Kazakhstan is buying tankers to transport its oil through the Caspian and Black seas. Thus, the country can look for an alternative to the main export pipeline through the Russian Federation.
A division of the state-owned company “KazMunayGaz” has already purchased two tankers with a deadweight of 8,000 tons each for the transportation of oil across the Caspian Sea, Deputy Minister of Energy of Kazakhstan Yerlan Akkenzhenov told Bloobmerg.
He added that the company plans to purchase two more vessels with a deadweight of 80,000 tons each for operation in the Black Sea.

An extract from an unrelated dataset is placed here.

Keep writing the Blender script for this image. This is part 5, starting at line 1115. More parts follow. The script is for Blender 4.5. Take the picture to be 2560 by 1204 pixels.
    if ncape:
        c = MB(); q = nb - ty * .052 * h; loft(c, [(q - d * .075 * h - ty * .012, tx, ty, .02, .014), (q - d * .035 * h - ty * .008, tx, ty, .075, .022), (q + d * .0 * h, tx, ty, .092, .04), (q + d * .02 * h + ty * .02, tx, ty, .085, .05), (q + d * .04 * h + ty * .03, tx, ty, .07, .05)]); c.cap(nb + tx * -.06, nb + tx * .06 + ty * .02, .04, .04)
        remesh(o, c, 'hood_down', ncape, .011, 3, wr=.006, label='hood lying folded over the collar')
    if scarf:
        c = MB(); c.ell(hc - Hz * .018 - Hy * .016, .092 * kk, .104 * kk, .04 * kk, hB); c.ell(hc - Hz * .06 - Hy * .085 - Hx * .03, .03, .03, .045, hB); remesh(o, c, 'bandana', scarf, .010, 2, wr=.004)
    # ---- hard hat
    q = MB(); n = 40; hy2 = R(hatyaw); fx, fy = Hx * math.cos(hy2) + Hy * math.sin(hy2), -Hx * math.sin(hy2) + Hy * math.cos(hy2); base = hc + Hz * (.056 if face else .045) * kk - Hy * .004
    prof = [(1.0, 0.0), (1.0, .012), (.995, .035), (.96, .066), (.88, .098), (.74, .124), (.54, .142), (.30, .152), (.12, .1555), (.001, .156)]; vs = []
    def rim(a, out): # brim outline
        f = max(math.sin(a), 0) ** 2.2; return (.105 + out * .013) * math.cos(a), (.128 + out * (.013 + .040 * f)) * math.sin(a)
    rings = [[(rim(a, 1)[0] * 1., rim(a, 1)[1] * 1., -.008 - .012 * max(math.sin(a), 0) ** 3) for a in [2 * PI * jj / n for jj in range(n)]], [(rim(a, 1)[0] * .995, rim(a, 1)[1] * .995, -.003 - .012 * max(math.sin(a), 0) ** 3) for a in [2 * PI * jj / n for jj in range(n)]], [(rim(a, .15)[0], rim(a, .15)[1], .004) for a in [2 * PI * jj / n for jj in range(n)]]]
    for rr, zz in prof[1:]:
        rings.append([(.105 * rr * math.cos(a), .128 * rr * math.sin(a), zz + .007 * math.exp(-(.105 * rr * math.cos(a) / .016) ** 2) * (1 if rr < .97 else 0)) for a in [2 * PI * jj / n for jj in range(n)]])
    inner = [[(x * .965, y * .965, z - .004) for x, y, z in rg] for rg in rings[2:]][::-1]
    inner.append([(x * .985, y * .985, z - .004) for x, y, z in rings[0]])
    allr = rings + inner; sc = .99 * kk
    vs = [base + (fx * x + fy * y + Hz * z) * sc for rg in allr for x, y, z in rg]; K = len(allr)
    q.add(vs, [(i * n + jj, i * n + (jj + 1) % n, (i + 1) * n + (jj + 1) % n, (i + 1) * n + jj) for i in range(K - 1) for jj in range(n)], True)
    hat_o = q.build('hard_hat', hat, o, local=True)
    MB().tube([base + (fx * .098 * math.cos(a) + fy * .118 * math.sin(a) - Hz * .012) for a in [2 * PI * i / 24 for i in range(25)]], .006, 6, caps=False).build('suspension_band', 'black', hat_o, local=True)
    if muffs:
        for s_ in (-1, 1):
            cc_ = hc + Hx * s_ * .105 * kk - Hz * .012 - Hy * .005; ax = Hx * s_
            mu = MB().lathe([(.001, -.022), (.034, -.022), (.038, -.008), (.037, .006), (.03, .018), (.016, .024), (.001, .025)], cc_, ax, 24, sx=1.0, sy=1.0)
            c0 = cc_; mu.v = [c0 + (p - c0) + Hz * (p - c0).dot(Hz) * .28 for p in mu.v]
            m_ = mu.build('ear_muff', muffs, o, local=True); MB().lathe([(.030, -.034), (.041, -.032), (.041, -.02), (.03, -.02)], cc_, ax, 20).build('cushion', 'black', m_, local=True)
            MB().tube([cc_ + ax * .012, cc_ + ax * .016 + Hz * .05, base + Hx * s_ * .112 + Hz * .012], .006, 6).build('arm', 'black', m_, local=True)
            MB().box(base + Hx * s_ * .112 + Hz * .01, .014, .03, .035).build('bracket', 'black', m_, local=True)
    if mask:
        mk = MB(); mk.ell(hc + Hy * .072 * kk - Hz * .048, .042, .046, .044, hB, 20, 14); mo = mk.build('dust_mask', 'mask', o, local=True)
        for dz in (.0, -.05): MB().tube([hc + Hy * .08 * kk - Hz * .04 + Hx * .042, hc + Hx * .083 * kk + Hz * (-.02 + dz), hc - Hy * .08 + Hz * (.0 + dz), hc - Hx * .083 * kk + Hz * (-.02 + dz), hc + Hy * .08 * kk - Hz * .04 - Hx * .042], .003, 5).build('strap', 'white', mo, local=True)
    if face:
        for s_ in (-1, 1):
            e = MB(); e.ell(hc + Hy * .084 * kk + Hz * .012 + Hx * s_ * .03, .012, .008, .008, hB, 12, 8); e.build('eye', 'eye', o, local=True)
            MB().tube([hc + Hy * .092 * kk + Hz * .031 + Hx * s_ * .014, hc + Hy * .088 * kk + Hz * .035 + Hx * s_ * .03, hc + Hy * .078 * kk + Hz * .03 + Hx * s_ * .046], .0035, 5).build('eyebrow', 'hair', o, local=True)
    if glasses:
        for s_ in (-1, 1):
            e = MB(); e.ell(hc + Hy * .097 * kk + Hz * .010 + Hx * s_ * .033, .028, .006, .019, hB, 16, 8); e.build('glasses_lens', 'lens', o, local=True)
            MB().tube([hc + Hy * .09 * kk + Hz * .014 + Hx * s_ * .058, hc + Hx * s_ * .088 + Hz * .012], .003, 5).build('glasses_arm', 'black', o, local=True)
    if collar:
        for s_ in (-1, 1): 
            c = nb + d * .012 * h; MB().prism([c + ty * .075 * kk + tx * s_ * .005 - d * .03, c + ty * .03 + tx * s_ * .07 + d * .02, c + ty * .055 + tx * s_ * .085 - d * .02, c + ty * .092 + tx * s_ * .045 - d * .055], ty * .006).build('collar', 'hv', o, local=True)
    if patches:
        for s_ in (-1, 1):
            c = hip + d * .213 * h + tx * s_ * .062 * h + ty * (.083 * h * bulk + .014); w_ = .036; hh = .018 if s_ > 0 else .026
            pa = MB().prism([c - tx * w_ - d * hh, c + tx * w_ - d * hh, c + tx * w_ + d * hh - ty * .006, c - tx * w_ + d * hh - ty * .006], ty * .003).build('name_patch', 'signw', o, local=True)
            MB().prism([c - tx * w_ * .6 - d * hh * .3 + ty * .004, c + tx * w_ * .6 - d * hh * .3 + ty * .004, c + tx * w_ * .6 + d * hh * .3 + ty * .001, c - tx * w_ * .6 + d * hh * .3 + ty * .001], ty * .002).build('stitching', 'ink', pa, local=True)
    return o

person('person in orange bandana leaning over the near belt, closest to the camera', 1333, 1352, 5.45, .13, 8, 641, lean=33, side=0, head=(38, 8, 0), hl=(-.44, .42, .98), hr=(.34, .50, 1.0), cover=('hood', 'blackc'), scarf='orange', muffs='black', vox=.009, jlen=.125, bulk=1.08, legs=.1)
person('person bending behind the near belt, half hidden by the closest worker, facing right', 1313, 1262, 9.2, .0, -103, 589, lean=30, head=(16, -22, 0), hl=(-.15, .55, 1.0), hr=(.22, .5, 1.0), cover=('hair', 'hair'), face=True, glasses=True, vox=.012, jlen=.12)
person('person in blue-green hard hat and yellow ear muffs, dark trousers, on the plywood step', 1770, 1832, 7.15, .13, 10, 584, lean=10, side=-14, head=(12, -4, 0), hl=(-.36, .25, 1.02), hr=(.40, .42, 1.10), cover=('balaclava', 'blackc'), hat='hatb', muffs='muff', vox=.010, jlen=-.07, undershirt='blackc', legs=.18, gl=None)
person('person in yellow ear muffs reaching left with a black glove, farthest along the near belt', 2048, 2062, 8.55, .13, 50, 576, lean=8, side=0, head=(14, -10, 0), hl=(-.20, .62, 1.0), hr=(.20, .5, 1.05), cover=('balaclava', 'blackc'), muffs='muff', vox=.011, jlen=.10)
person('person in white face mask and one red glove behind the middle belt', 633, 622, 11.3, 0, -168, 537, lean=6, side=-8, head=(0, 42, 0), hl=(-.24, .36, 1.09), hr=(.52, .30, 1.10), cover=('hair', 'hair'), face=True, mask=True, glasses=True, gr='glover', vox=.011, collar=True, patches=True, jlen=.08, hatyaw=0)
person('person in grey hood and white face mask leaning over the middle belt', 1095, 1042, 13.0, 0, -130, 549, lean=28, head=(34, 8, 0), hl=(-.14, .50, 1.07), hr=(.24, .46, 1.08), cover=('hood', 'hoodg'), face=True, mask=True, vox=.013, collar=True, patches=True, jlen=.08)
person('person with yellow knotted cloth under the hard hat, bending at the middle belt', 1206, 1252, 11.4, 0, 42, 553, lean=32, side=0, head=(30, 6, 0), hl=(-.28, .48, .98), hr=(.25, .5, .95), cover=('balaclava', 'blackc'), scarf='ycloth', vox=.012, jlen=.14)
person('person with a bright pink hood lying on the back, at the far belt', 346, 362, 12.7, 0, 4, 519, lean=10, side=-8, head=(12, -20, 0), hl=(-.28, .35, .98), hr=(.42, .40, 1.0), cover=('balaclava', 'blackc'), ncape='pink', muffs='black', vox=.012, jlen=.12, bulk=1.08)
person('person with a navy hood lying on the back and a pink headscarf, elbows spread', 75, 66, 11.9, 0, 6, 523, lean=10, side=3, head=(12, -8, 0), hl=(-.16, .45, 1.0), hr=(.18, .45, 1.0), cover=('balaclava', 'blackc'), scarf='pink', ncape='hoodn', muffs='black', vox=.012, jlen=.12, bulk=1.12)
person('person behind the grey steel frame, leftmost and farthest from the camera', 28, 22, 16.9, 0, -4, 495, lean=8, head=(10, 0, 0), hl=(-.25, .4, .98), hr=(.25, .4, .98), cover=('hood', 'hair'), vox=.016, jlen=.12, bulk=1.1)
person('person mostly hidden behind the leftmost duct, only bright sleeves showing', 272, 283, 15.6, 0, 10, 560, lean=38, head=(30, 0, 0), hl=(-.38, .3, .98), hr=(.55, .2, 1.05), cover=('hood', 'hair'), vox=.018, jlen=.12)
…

Akkenzhenov says Kazakhstan is exploring such alternatives, even though the Caspian Pipeline Consortium (CPC), which runs through Russia, remains the most profitable route for crude oil exports. It is “difficult for other modes of transport to compete” with CTC, the minister noted.
CPC shipped about 80% of Kazakhstan’s oil exports last year, delivering crude via an overland pipeline from the country’s main fields to a Black Sea tanker terminal near the Russian port of Novorossiysk.
According to Akkenzhenov, this year Kazakhstan exported 300,000 tons of oil through the Caspian Sea and through the Baku-Tbilisi-Ceyhan oil pipeline, which runs from Azerbaijan to Turkey, and plans to send about 1.5 million tons this year.